Coherent spin-light-induced mechanisms in the semi-relativistic limit of the self-consistent Dirac-Maxwell equations

TL;DR

This paper develops a semi-relativistic mean-field model based on the Dirac-Maxwell equations, revealing four spin-related mechanisms that influence coherent ultrafast spin dynamics under electromagnetic fields.

Contribution

It introduces an analytical semi-relativistic Hamiltonian derived from the Dirac-Maxwell equations, highlighting new spin mechanisms in light-matter interactions.

Findings

Identification of four spin-related mechanisms affecting ultrafast spin dynamics

Analytical expression for a light-induced mean-field Hamiltonian

Clarification of the roles of light-induced currents and charge densities

Abstract

We present a self-consistent mean-field model based on a two-component Pauli-like equation that incorporates quantum and relativistic effects (up to second-order in 1/c) for both external and internal electromagnetic fields.
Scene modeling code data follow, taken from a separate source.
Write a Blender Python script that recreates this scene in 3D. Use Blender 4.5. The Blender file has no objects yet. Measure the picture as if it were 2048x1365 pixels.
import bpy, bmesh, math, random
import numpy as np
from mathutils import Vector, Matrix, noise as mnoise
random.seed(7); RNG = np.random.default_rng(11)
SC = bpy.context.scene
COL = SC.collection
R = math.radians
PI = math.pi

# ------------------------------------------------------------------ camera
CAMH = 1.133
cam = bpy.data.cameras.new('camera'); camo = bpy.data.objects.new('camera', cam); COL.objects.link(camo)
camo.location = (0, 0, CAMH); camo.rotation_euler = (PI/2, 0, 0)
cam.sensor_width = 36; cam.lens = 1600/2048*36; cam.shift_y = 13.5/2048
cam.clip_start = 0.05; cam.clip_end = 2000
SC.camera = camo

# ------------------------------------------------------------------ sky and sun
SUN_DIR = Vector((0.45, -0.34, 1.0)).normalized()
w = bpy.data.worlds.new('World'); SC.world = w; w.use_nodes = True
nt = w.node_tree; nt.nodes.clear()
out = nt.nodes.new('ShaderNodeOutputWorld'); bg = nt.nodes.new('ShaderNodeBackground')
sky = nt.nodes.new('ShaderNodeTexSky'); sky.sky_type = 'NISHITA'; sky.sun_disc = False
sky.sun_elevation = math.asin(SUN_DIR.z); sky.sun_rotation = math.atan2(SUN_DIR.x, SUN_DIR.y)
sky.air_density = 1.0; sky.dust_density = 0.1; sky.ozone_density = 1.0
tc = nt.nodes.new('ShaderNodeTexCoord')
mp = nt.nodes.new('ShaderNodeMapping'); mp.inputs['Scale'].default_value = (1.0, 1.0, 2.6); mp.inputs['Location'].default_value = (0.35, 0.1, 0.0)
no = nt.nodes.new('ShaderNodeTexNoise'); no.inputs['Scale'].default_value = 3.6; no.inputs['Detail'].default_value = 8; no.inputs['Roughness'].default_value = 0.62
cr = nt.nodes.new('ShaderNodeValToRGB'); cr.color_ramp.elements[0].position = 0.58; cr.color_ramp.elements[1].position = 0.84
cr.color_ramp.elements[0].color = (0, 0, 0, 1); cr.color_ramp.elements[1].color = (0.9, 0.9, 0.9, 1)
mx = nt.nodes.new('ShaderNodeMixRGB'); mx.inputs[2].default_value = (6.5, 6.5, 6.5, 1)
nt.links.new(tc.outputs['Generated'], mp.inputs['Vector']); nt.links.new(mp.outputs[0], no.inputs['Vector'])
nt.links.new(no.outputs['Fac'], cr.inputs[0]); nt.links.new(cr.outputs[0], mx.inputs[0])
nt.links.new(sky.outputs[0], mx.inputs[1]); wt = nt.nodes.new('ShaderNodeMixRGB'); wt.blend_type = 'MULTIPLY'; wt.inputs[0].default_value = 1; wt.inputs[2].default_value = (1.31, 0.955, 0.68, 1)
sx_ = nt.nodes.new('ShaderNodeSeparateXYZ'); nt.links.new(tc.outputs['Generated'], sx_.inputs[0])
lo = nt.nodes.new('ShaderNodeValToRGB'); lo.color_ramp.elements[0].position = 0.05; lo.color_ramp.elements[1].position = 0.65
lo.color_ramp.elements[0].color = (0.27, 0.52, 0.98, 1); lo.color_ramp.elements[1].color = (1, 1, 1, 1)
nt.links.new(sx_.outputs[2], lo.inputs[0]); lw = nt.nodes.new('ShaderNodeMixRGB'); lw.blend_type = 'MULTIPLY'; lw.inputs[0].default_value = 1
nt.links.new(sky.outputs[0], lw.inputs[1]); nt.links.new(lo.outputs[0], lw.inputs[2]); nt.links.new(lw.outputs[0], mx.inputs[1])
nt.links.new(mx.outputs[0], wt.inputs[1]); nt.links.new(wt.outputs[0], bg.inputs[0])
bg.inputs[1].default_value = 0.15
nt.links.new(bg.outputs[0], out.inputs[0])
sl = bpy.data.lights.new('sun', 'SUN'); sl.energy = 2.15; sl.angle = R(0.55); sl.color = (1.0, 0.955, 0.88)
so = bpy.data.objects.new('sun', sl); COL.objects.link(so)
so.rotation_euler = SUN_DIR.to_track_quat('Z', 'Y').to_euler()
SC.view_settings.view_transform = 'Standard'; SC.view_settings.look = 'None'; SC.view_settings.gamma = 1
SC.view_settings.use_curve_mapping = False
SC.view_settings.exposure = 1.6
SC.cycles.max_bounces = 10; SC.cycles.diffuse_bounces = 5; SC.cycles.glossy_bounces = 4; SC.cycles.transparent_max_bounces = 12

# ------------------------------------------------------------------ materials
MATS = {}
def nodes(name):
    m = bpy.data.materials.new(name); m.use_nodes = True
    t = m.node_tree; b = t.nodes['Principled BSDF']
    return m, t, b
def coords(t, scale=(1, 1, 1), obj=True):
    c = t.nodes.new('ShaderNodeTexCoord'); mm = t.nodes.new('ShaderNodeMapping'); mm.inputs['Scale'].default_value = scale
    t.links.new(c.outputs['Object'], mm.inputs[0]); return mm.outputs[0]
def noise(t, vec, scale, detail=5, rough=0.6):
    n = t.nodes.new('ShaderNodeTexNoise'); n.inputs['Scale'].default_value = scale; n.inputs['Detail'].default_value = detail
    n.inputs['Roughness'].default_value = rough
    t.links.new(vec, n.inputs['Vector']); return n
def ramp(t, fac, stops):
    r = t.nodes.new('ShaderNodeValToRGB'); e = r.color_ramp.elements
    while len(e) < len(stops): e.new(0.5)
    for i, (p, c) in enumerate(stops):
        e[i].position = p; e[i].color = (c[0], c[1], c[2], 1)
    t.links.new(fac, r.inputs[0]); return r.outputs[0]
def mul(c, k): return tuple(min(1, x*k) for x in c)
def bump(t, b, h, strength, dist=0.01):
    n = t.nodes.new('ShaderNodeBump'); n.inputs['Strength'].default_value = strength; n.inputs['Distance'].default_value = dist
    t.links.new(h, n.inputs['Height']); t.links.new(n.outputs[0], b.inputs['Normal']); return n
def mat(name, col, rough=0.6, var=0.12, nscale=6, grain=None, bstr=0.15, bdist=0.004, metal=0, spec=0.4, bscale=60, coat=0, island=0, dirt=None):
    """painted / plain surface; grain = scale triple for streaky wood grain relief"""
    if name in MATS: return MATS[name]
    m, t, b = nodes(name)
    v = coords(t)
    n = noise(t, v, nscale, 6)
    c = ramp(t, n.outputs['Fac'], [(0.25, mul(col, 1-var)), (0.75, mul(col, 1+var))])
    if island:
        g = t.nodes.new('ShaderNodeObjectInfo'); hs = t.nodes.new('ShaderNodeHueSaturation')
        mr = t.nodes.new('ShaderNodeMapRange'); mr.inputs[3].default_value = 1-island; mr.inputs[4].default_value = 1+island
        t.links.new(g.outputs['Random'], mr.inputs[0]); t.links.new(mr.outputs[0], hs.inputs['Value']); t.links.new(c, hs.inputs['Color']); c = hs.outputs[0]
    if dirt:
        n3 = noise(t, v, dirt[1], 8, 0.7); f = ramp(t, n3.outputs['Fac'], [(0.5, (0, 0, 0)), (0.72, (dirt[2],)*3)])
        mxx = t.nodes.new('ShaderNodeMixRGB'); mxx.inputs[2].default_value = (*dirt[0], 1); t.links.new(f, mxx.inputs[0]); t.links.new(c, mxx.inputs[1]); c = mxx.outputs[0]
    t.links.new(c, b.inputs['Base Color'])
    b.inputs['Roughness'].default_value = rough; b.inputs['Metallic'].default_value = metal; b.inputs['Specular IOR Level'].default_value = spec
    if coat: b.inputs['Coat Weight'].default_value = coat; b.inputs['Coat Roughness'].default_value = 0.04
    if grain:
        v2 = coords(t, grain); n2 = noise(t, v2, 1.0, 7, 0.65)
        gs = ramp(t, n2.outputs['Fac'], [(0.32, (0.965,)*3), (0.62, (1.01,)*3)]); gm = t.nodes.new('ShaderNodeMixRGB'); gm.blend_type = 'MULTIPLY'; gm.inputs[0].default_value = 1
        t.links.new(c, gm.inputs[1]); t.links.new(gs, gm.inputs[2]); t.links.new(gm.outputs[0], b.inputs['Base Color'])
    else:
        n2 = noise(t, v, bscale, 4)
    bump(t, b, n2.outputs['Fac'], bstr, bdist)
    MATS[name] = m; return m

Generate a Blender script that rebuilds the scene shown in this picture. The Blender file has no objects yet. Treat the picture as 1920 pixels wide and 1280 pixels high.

By taking the semi-relativistic limit of the Dirac-Maxwell equations in the presence of an external electromagnetic field we obtain an analytical expression of a coherent light-induced mean-field Hamiltonian. The latter exhibits several mechanisms that involve the internal mean fields created by all the electrons and the external electromagnetic field (laser). The role played by the light-induced current density and the light-induced second-order charge density acting as sources in Maxwell's equations are clarified. In particular, we identify clearly four different mechanisms involving the spins that may play an important role in coherent ultrafast spin dynamics.